Hi Bill: If it's resonant, the same total amount of energy will be radiated as with a straight dipole. If it's high, in wavelengths, there will be some slight gain along the axis of the V - provided the angle is close enough.
And if the wires are several wavelengths long, and the wires are close enough, there can be considerable gain. That's why they call 'em "vee beams."
For those of us blessed with "city lot itis" the story is different. While the purists who think a tenth or two tenths of a dB is a major gain, or loss, will disagree - a half wave antenna needs to be a fair distance off the ground to have a pattern at all.
Those of us who lack tall antenna supports will invariably wind up with a mushroom shaped radiation pattern that won't look much different from a low, straight dipole's pattern at the same height.

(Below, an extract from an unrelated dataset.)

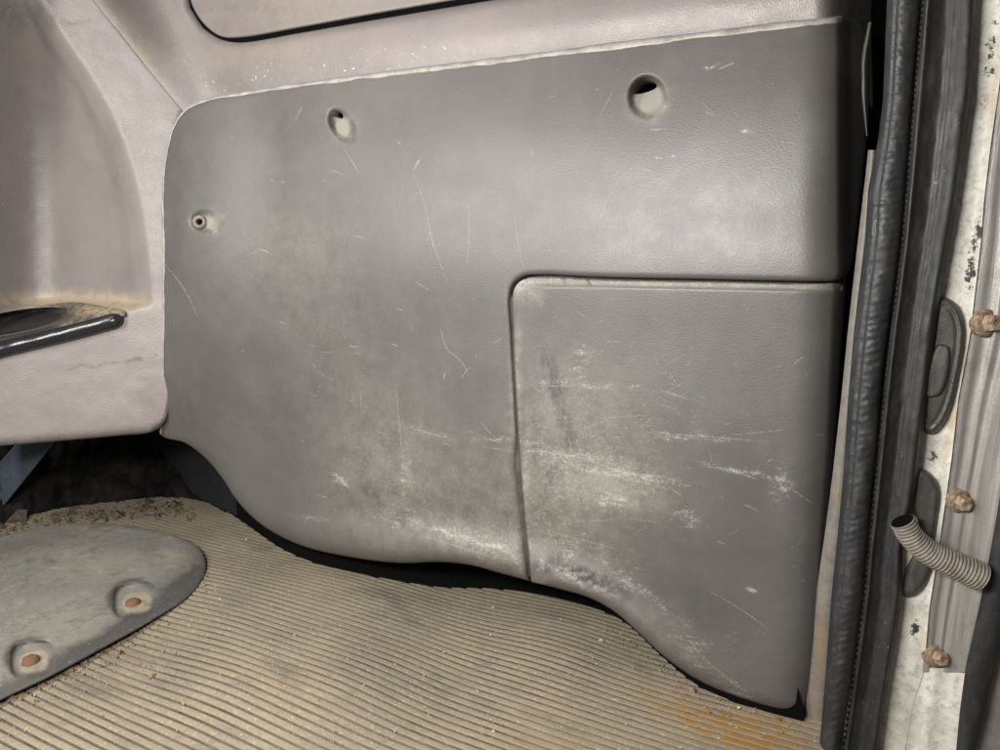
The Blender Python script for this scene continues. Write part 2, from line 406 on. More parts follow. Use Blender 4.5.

I'm another of those who doesn't have enough room to stretch a 75 Meter dipole, but I wanted a 160 M dipole. I found a "Kansas Dipole" from Antennas West that I bent 90 degrees at the feedpoint, going 65 feet N/S across my lot and 65 feet E/W into a neighbors tree. The feedpoint is at 35 feet, each end is at 20. It works fine, but comparing reception reports with a friend whose 75 M dipole is at 50 feet, about a mile away, we have exactly the same 75 Meter results. If I work the DX he works 'em right after me, or vice versa.